What is expected ▸ Wherever "pixels" appears in a line, list that line.

Supplied material ▸
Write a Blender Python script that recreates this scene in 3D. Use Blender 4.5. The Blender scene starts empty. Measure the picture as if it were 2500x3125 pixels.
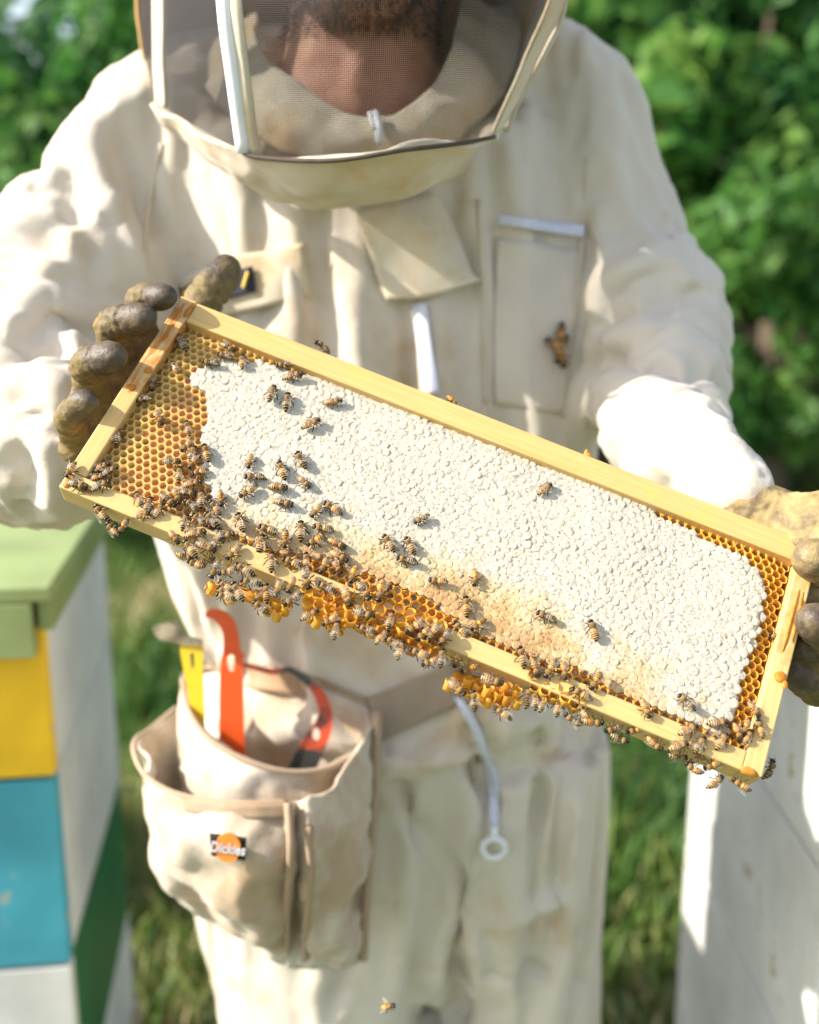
import bpy, bmesh, math, random
import numpy as np
from mathutils import Vector, Matrix
from mathutils.bvhtree import BVHTree
rng = np.random.default_rng(7); random.seed(7)
SC = bpy.context.scene
COL = SC.collection
# ------------------------------------------------------------------ camera, sky, sun, exposure
CZ = 1.36
PITCH = math.radians(13.4)
FPX = 3334.0                       # focal length in pixels of the 2500 x 3125 photograph
cd = bpy.data.cameras.new('camera'); cam = bpy.data.objects.new('camera', cd); COL.objects.link(cam)
cam.location = (0, 0, CZ); cam.rotation_euler = (math.pi/2 - PITCH, 0, 0)
cd.sensor_fit = 'HORIZONTAL'; cd.sensor_width = 24.0; cd.lens = 24.0*FPX/2500
cd.clip_start = .05; cd.clip_end = 400
cd.dof.use_dof = True; cd.dof.focus_distance = .672; cd.dof.aperture_fstop = 2.8; cd.dof.aperture_blades = 0
SC.camera = cam
SUN = Vector((-.79, -.17, .585)).normalized()          # towards the sun
wd = bpy.data.worlds.new('World'); SC.world = wd; wd.use_nodes = True
wn = wd.node_tree.nodes; sky = wn.new('ShaderNodeTexSky'); sky.sky_type = 'NISHITA'; sky.sun_disc = False
sky.sun_elevation = math.asin(SUN.z); sky.sun_rotation = math.atan2(SUN.x, SUN.y)
sky.air_density = 1.0; sky.dust_density = 1.6; sky.ozone_density = .6
bg = wn['Background']; bg.inputs['Strength'].default_value = .15
hsv = wn.new('ShaderNodeHueSaturation'); hsv.inputs['Saturation'].default_value = .62; wd.node_tree.links.new(sky.outputs['Color'], hsv.inputs['Color']); wd.node_tree.links.new(hsv.outputs['Color'], bg.inputs['Color'])
sl = bpy.data.lights.new('sun', 'SUN'); sun = bpy.data.objects.new('sun', sl); COL.objects.link(sun)
sl.energy = 4.6; sl.angle = math.radians(.55); sl.color = (1, .92, .80)
sun.rotation_euler = SUN.to_track_quat('Z', 'Y').to_euler(); sun.location = (-3, -1, 4)
SC.view_settings.view_transform = 'Standard'; SC.view_settings.look = 'None'
SC.view_settings.gamma = 1; SC.view_settings.use_curve_mapping = False
SC.view_settings.exposure = 1.08
SC.render.engine = 'CYCLES'
SC.cycles.max_bounces = 8; SC.cycles.transparent_max_bounces = 24; SC.cycles.use_denoising = True

# ------------------------------------------------------------------ numbers
cR = np.array([1., 0, 0]); cF = np.array([0, math.cos(PITCH), -math.sin(PITCH)]); cU = np.array([0, math.sin(PITCH), math.cos(PITCH)])
C0 = np.array([0, 0, CZ])
K = 2500/1725.0
def ray(px, py):                  # px, py in a 1725 x 2156 view of the photograph
    return cR*(px*K-1250)/FPX + cU*(1562.5-py*K)/FPX + cF
def at(px, py, y):                # the point of the scene seen there, y metres in front of the camera
    r = ray(px, py); return C0 + r*(y/r[1])

# the frame the beekeeper holds: its own axes (u along, v up, h out of the comb)
FO = np.array([-.2132, .65, -.138+CZ])
EX = np.array([.9229, -.1831, -.3388]); EX /= np.linalg.norm(EX)
EY = np.array([.3755, .6233, .6859]); EY -= EX*(EX@EY); EY /= np.linalg.norm(EY)
EN = np.cross(EX, EY)
def fl(u, v, h=0): return FO + (EX*u + EY*v + EN*h)/1000      # millimetres -> world
def loc(X, Y, h=0):               # photograph pixel (2500 wide) on the plane h mm in front of the frame -> u, v
    r = cR*(X-1250)/FPX + cU*(1562.5-Y)/FPX + cF
    t = ((FO + EN*h/1000 - C0)@EN)/(r@EN); P = C0 + r*t - FO
    return P@EX*1000, P@EY*1000

_perm = np.random.default_rng(3).permutation(256); _perm = np.concatenate([_perm, _perm, _perm])
_g = np.random.default_rng(4).normal(size=(256, 3)); _g /= np.linalg.norm(_g, axis=1)[:, None]
def noise(P):
    P = np.asarray(P, float); i = np.floor(P).astype(int); f = P-i; w = f*f*f*(f*(f*6-15)+10); out = 0
    for dx in (0, 1):
        for dy in (0, 1):
            for dz in (0, 1):
                h = _perm[(_perm[(_perm[(i[:, 0]+dx) & 255]+i[:, 1]+dy) & 255]+i[:, 2]+dz) & 255]
                g = _g[h & 255]; d = f-np.array([dx, dy, dz])
                ww = (w[:, 0] if dx else 1-w[:, 0])*(w[:, 1] if dy else 1-w[:, 1])*(w[:, 2] if dz else 1-w[:, 2])
                out = out + ww*(g*d).sum(1)
    return out*1.5
def ridge(P): return 1-2*np.abs(noise(P))
def sstep(a, b, x): t = np.clip((x-a)/(b-a), 0, 1); return t*t*(3-2*t)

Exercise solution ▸
Write a Blender Python script that recreates this scene in 3D. Use Blender 4.5. The Blender scene starts empty. Measure the picture as if it were 2500x3125 pixels.
FPX = 3334.0                       # focal length in pixels of the 2500 x 3125 photograph